Fan-Frust in Frankfurt
Auch bei den Fans herrschte wenig Zuversicht und der Frust über die Pleite schlug in Wut um. So kam es zum dramatischen Nachspiel. Gegen 18.20 Uhr verließen rund 200 Eintracht-Anhänger die S-Bahn, die sie von Mainz in die Frankfurter Innenstadt gebracht hätte, schon an der Haltestelle „Sportfeld“, wo es zum Waldstadion ging.
Denn dort würde ja der Eintracht-Bus ankommen, dort hatten die Spieler ihre meist noblen Karossen geparkt. Diese „Fans“ wollten ihnen zeigen, was sie von der Vorstellung der letzten Wochen mit dem Tiefpunkt Mainz hielten.

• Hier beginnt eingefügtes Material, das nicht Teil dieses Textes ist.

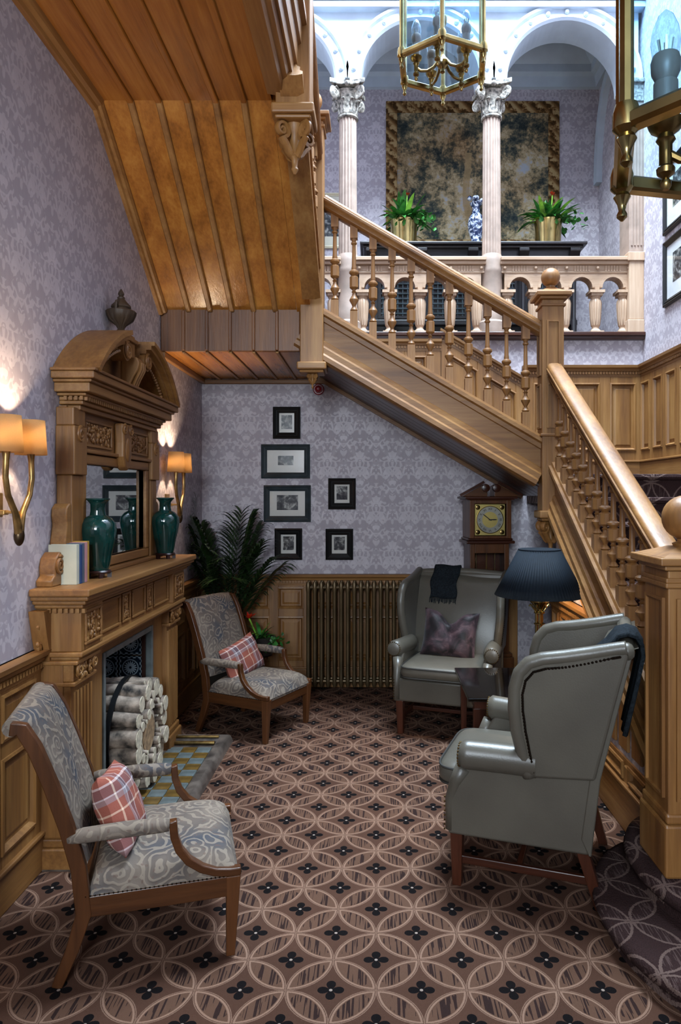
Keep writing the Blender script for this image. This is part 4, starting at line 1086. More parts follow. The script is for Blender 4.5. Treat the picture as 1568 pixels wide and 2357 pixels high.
for th, h, m, lb_, dx in ((0.030, 0.188, 'book_teal', 'pale grey-green book at the front of the row on the mantel', 0), (0.022, 0.185, 'book_blue', 'dark blue book just behind the pale front book', 0.004), (0.028, 0.19, 'book_slate', 'slate grey book in the middle of the mantel row', 0.002), (0.03, 0.192, 'book_pink', 'dusty pink book near the back of the mantel row', 0.003), (0.025, 0.196, 'book_ochre', 'ochre book at the back of the mantel row by the vase', 0.0)):
    book(-1.538, -1.405 + dx, yy, yy + th, h, m, lb_); yy += th + 0.002

# ---------------------------------------------------------------- wall lamps
def sconce(y, label):
    s = thing('wall_lamp', label, 'wall lamp', (XL, y, 1.5), group='twin wall lamps flanking the fireplace')
    obj(B().box(0.001, 0.012, -0.045, 0.045, 0.11, 0.21).box(0.012, 0.05, -0.02, 0.02, 0.12, 0.14).box(0.045, 0.10, -0.007, 0.007, 0.125, 0.137), 'wall_plate', 'sconce', s, smooth=0, bevel=0.004)
    for sg in (-1, 1):
        p = [(0.10, 0, 0.03), (0.10, sg * 0.010, 0.08), (0.10, sg * 0.03, 0.13), (0.10, sg * 0.085, 0.20), (0.10, sg * 0.105, 0.27), (0.10, sg * 0.10, 0.34), (0.10, sg * 0.098, 0.375)]
        obj(B().tube(p, [0.018, 0.017, 0.013, 0.012, 0.012, 0.012, 0.016], 10), 'stem', 'sconce', s)
        c = (0.10, sg * 0.098, 0.37)
        obj(B().lathe([(0.062, 0.0), (0.053, 0.145)], c, 32, caps=False), 'lamp_shade', 'shade_silk', s, smooth=60, solid=0.002)
        obj(B().lathe([(0.012, 0), (0.012, 0.03), (0.02, 0.05), (0.018, 0.075), (0.005, 0.095)], c, 12), 'light_bulb', 'bulb_on', s)
        l = bpy.data.lights.new('wall_lamp_light', 'POINT'); l.energy = 62.0; l.color = (1.0, 0.75, 0.49); l.shadow_soft_size = 0.02
        lo = bpy.data.objects.new('wall_lamp_light', l); COL.objects.link(lo); lo.parent = s; lo.location = (0.10, sg * 0.098, 0.445)
    obj(B().ball((0.10, 0, 0.035), 0.021, 12, 8, (1, 1, 2.0)), 'drop', 'bronze', s)
sconce(2.83, 'bronze twin-shade wall lamp on the near side of the fireplace')
sconce(5.15, 'bronze twin-shade wall lamp on the far side of the fireplace')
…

Weil die Polizei mit so etwas gerechnet hatte, waren einige Kräfte vor Ort. Sie konnten aber nicht verhindern, dass 40 Vermummte ein Stadiontor überwanden und aufs Gelände gelangten. Es kam zu Auseinandersetzungen, vier Polizeibeamte wussten sich nicht anders zu wehren als zur Waffe zu greifen, einer gab einen Warnschuss ab. Ein Polizeisprecher: „Sie gebärdeten sich wie die Verrückten!“
Dann kam Verstärkung und 19 Krawallmacher wurden verhaftet, ehe sie den Mannschaftsbus hätten attackieren können. Als der gegen 20.30 Uhr eintrudelte, war der Spuk schon vorbei.
„Das ist nicht erfreulich“
Aber er zeigte Wirkung und Daum sagte auf Anraten der Polizei das für den 1. Mai angesetzte Training lieber ab, weil es in jenen Tagen nicht unüblich war, dass gewaltbereite Fans von Abstiegskandidaten ihre Aufwartung auch bei den Übungseinheiten machten.
Bruchhagen sagte am nächsten Tag: „Das ist nicht erfreulich, aber ein Teil der Bundesliga.“ Die Ultras wehrten sich gegen die vermeintlich verzerrte Berichterstattung, gaben aber auch zu: „Wir stehen geschockt und fassungslos dieser Situation gegenüber.“
Am Ende war der Abstieg besiegelt
Der Bundesliga gehörten die Hessen schon bald nicht mehr an. Sie verloren auch die letzten beiden Spiele gegen Köln (0:2) und bei Meister Dortmund (1:3), wieder von Randalen begleitet, nun sogar auf dem Platz - und stiegen ab.
Christoph Daum ging nicht mit in die 2. Liga, was keine Seite bedauerte. Und die Mainzer? Sicherten sich Platz fünf. Nur in Europa kamen sie nicht allzu weit, schon in der ersten Qualifikationsrunde war Schluss. Diese Parallele zur Gegenwart wird es aufgrund des aktuellen Gruppenmodus nicht geben.